A variant of the formal theorem on the zeros of linear differential operators

Background. In the theory of linear differential equations, transformations generated by differential substitutions of dependent variables play an essential role. The study of these transformations led to create a general theory of differential symmetry algebras of homogeneous linear systems of differential equations and to the theory of differential homomorphisms. These theories turned out to be closely related to the concept of the theorem on the zeros of linear differential operators (LDO). To date, several theorems on the zeros of linear equations have been proved, but these theorems are not sufficient to study the algebras of differential symmetry and the relations between different types of linear homogeneous systems of differential equations. The formulation and proof of new theorems about the zeros of LDO is an urgent task. The main objective of the work is to formulate and prove a version of the formal theorem on the zeros of linear differential operators. Another important objective is to construct examples of the theorem’s application that confirm its usefulness and validity. Materials and methods. Section 1 (Introduction) provides general information on the works that present theorems on zeros of LDO. The meaning of formal theorems on zeros and the role that such particular theorems can play in the general theory are explained. Section 2 presents the basic notations and concepts, and provides a definition of the theorem on zeros of linear differential operators for a family of modules over the ring of scalar linear differential operators. Section 3 describes the elements of the theory of pseudoinverses of matrices and operators, which are used in proving the main theorem of the work. Results. Section 4 formulates and proves a version of the formal theorem on zeros (Theorem 1). Section 5 gives examples of families of linear differential operators for which the conditions of Theorem 1 are satisfied (Theorems 2, 3, 4).

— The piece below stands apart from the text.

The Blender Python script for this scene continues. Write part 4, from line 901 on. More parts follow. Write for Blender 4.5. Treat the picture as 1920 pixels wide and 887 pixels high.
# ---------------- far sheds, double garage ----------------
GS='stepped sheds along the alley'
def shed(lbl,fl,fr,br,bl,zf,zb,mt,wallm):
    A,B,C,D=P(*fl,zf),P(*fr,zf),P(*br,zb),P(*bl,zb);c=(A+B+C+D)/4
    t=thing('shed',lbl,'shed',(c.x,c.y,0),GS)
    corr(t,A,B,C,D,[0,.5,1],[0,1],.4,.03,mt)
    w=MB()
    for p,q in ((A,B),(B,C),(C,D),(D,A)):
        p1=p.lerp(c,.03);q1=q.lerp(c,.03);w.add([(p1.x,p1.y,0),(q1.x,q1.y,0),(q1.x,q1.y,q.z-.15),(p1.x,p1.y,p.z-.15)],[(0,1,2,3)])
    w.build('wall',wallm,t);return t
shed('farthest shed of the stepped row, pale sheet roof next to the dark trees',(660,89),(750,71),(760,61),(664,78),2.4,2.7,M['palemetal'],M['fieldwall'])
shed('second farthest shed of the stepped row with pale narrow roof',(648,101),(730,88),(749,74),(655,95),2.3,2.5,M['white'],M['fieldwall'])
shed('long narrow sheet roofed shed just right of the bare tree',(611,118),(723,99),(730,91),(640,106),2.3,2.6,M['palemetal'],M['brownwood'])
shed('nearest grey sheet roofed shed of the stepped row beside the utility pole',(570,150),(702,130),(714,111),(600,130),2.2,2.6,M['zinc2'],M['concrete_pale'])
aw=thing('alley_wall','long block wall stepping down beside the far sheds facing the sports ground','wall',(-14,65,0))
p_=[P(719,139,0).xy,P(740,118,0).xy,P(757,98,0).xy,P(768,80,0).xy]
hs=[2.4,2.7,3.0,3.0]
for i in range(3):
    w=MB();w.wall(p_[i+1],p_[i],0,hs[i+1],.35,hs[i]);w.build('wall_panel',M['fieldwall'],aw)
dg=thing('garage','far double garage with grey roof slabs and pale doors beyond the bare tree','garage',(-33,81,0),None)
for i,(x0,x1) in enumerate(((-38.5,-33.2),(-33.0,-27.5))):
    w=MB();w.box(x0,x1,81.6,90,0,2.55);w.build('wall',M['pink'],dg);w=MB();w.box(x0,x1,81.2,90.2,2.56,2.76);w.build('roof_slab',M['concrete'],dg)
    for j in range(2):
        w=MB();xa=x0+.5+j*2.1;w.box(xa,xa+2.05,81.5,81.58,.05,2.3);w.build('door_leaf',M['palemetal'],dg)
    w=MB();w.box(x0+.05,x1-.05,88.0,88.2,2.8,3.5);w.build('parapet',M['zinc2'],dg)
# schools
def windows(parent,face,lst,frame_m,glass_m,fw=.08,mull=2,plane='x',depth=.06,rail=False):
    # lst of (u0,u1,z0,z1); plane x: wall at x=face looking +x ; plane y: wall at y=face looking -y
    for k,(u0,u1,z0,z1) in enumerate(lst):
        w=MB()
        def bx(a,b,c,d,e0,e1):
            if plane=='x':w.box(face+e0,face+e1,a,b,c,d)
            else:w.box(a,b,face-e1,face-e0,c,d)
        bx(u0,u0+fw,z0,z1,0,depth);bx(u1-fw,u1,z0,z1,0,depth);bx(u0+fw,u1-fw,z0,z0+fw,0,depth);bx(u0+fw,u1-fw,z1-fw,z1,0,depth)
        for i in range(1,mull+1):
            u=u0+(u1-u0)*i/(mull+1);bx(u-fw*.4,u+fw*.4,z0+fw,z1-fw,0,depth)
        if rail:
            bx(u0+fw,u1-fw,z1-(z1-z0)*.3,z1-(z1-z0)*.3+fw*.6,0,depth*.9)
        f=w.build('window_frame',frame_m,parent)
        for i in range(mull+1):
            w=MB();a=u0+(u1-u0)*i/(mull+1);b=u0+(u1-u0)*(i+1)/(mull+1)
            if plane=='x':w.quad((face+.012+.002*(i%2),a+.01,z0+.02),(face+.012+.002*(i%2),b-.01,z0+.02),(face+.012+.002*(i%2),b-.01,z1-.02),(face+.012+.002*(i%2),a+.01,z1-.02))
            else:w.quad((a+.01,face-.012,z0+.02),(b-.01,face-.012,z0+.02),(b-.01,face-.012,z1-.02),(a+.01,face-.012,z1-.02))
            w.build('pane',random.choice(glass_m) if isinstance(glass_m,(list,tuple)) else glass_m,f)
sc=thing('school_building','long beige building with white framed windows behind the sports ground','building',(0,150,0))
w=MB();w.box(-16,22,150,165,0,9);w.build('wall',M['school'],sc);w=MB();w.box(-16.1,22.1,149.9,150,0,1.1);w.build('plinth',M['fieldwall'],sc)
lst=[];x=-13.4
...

In addition, a method for constructing local sections in the general pseudoinverse problem is described; a pseudoinverse matrix is applied in a new situation; a special basis is used in which the coordinates of the LDO coincide with its coefficients; a useful concept of the matrix of the main symbols of the LDO by columns is introduced. Conclusions. The results of the work can serve as the basis for proving the validity of the formal theorem on zeros for a set of specific linear differential operators and families of operators.